▶ _DATA LINES_:
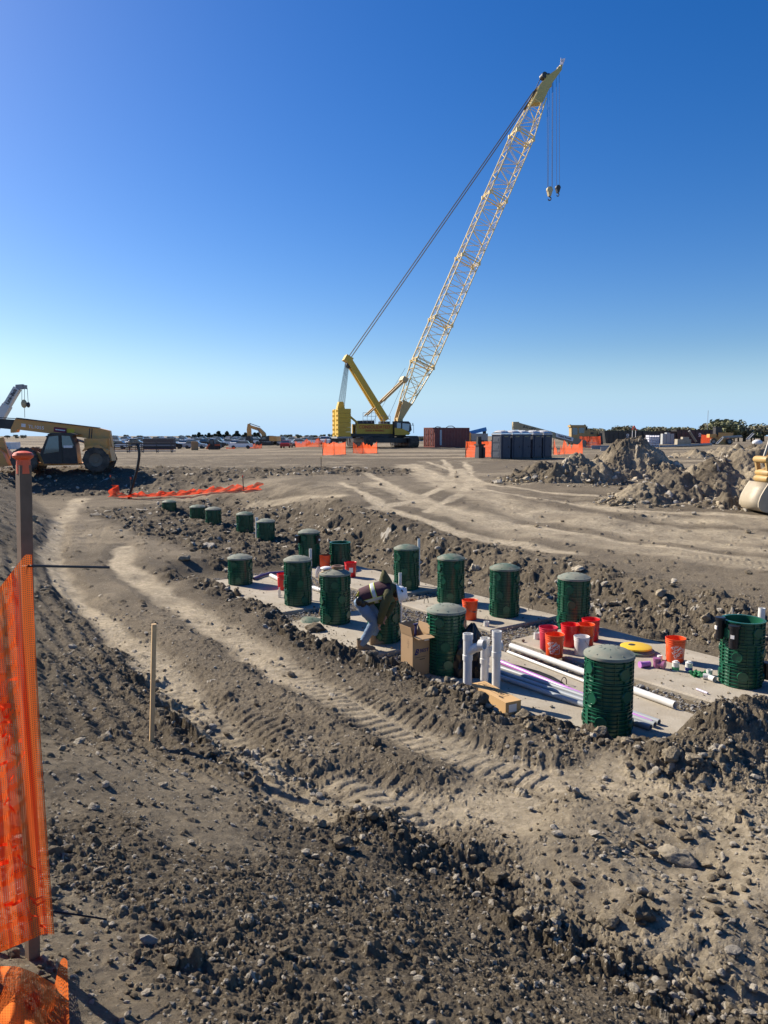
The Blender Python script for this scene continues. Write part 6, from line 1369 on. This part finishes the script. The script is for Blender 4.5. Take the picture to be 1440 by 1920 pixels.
# ------------------------------------------------------------------ spoil piles on the right
def pile(label, bumps, n=150, clod=1.0, seed=0):
    """heap of dug clay: several cones of (pixel u, base v, height, radius) merged on one footprint"""
    W = [(hit(u, v) if len(b_) < 5 else ony(u, v, b_[4]), h_, r_) for b_ in bumps for (u, v, h_, r_) in [b_[:4]]]
    x0 = min(w_[0].x - w_[2] * 1.3 for w_ in W); x1 = max(w_[0].x + w_[2] * 1.3 for w_ in W); y0 = min(w_[0].y - w_[2] * 1.3 for w_ in W); y1 = max(w_[0].y + w_[2] * 1.3 for w_ in W)
    st = max(x1 - x0, y1 - y0) / n; nx = int((x1 - x0) / st) + 1; ny_ = int((y1 - y0) / st) + 1
    X, Y = np.meshgrid(np.linspace(x0, x1, nx), np.linspace(y0, y1, ny_)); x = X.ravel(); y = Y.ravel(); g = lay(x, y); h = np.full(x.shape, -.5)
    wx = x + .35 * fbm(x, y, .7, 3, seed + 1); wy = y + .35 * fbm(x, y, .7, 3, seed + 2)
    for P, h_, r_ in W:
        d = np.hypot(wx - P.x, (wy - P.y)) / r_; k = h_ * (1.18 * np.maximum(0, 1 - d) ** .92) - .05; k = np.where(d < .18, k - h_ * .6 * (.18 - d) ** 1.2, k); k = np.where(d > 1, -.5 * (d - 1), k); h = np.maximum(h, k) + .08 * np.minimum(h, k).clip(0, 9)
    on = sst(-.02, .15, h); tint = np.full(x.shape, .4, np.float32); h = h + on * .09 * fbm(x, y, 1.1, 4, seed + 5)
    for cell, sd, pr in ((.55, 3, .45), (.30, 4, .62), (.17, 5, .65), (.09, 6, .6)):
        c, tt = clods(x, y, cell * clod, np.clip(pr * on, 0, 1), seed + 40 + sd); h = h + c * .85; tint = np.where(c > .03, tt, tint)
    z = g + h; dry = np.clip(.25 + .5 * fbm(x, y, .6, 3, seed + 8), 0, 1); dark = np.clip(.6 + .6 * fbm(x, y, .5, 3, seed + 9), 0, 1)
    Fq = gridfaces(ny_, nx); keep = (h[Fq] > -.12).any(1); Fq = Fq[keep]; used, inv = np.unique(Fq, return_inverse=True); o = np_mesh('dirt_pile', np.stack([x, y, z], -1)[used], inv.reshape(-1, 4), SOIL, np.stack([dry, dark, tint], -1)[used]); tag(o, label, 'dirt pile', 'spoil heaps on the right'); return W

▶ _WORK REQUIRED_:
Omit the pictures, and quote the material above exactly as given.

▶ _TASK SOLUTION_:
The Blender Python script for this scene continues. Write part 6, from line 1369 on. This part finishes the script. The script is for Blender 4.5. Take the picture to be 1440 by 1920 pixels.
# ------------------------------------------------------------------ spoil piles on the right
def pile(label, bumps, n=150, clod=1.0, seed=0):
    """heap of dug clay: several cones of (pixel u, base v, height, radius) merged on one footprint"""
    W = [(hit(u, v) if len(b_) < 5 else ony(u, v, b_[4]), h_, r_) for b_ in bumps for (u, v, h_, r_) in [b_[:4]]]
    x0 = min(w_[0].x - w_[2] * 1.3 for w_ in W); x1 = max(w_[0].x + w_[2] * 1.3 for w_ in W); y0 = min(w_[0].y - w_[2] * 1.3 for w_ in W); y1 = max(w_[0].y + w_[2] * 1.3 for w_ in W)
    st = max(x1 - x0, y1 - y0) / n; nx = int((x1 - x0) / st) + 1; ny_ = int((y1 - y0) / st) + 1
    X, Y = np.meshgrid(np.linspace(x0, x1, nx), np.linspace(y0, y1, ny_)); x = X.ravel(); y = Y.ravel(); g = lay(x, y); h = np.full(x.shape, -.5)
    wx = x + .35 * fbm(x, y, .7, 3, seed + 1); wy = y + .35 * fbm(x, y, .7, 3, seed + 2)
    for P, h_, r_ in W:
        d = np.hypot(wx - P.x, (wy - P.y)) / r_; k = h_ * (1.18 * np.maximum(0, 1 - d) ** .92) - .05; k = np.where(d < .18, k - h_ * .6 * (.18 - d) ** 1.2, k); k = np.where(d > 1, -.5 * (d - 1), k); h = np.maximum(h, k) + .08 * np.minimum(h, k).clip(0, 9)
    on = sst(-.02, .15, h); tint = np.full(x.shape, .4, np.float32); h = h + on * .09 * fbm(x, y, 1.1, 4, seed + 5)
    for cell, sd, pr in ((.55, 3, .45), (.30, 4, .62), (.17, 5, .65), (.09, 6, .6)):
        c, tt = clods(x, y, cell * clod, np.clip(pr * on, 0, 1), seed + 40 + sd); h = h + c * .85; tint = np.where(c > .03, tt, tint)
    z = g + h; dry = np.clip(.25 + .5 * fbm(x, y, .6, 3, seed + 8), 0, 1); dark = np.clip(.6 + .6 * fbm(x, y, .5, 3, seed + 9), 0, 1)
    Fq = gridfaces(ny_, nx); keep = (h[Fq] > -.12).any(1); Fq = Fq[keep]; used, inv = np.unique(Fq, return_inverse=True); o = np_mesh('dirt_pile', np.stack([x, y, z], -1)[used], inv.reshape(-1, 4), SOIL, np.stack([dry, dark, tint], -1)[used]); tag(o, label, 'dirt pile', 'spoil heaps on the right'); return W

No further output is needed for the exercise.